In a few years, they managed to create successful projects of different types (media, online services, digital libraries, art, and entertainment).

Through continuous experimentations, they had found forms that were socially accepted and became commonly used and reproduced by others.

Most creators of Russian internet culture have overcome their marginal social status, moved to Moscow as the financial and cultural centre of Russia, reached high social positions and converted their creative experience into money and fame. Now, some of them continue to work on the internet as experts or top-level managers. Most part left and turned their energy to other realms, such as media, politics, business, education and research.

The new generations that have come on the internet, seem to have few opportunities for invention and major creativity.

Conclusion: Is cyberculture really dead?

The internet changed society but it has changed itself. It has lost its relative autonomy from the rest of culture and become an extension of the real world.

Cyberculture, based on the opposition between the online and offline worlds, and thought of as an expression of the specific values of one of these worlds, has lost its raison d.être and reached a stage of stagnation and disintegration. A shift of paradigm is required to provoke a next burst of creativity - in the digital media or elsewhere. 

However, one can easily find out that creative activity on the internet did not disappear. Its forms as well as some of its ideological foundations have been changed but the creative drive has not been exhausted. To designate the new stage of digital creativity I introduce a meta-term Cyberculture-2.

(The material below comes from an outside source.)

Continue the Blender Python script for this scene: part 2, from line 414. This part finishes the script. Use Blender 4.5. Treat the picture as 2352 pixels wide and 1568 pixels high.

If early cyberculture, or Cyberculture-1, was a dualistic ideology based on the strict opposition between the online and offline, then its contemporary form, or Cyberculture-2, is a holistic worldview, in which the online is inseparable of the offline, and the virtual serves as an instrument of real.

However, Cyberculture 1 and 2 share a common set of values, such as creativity, freedom, sharing, voluntary collective production, which allows to argue that they are not two different phenomena but stages in development of the same phenomenon.

Examples of creative forms in which Cyberculture-2 is realized include Open source movement, collaborative content projects, blogs, and P2P systems.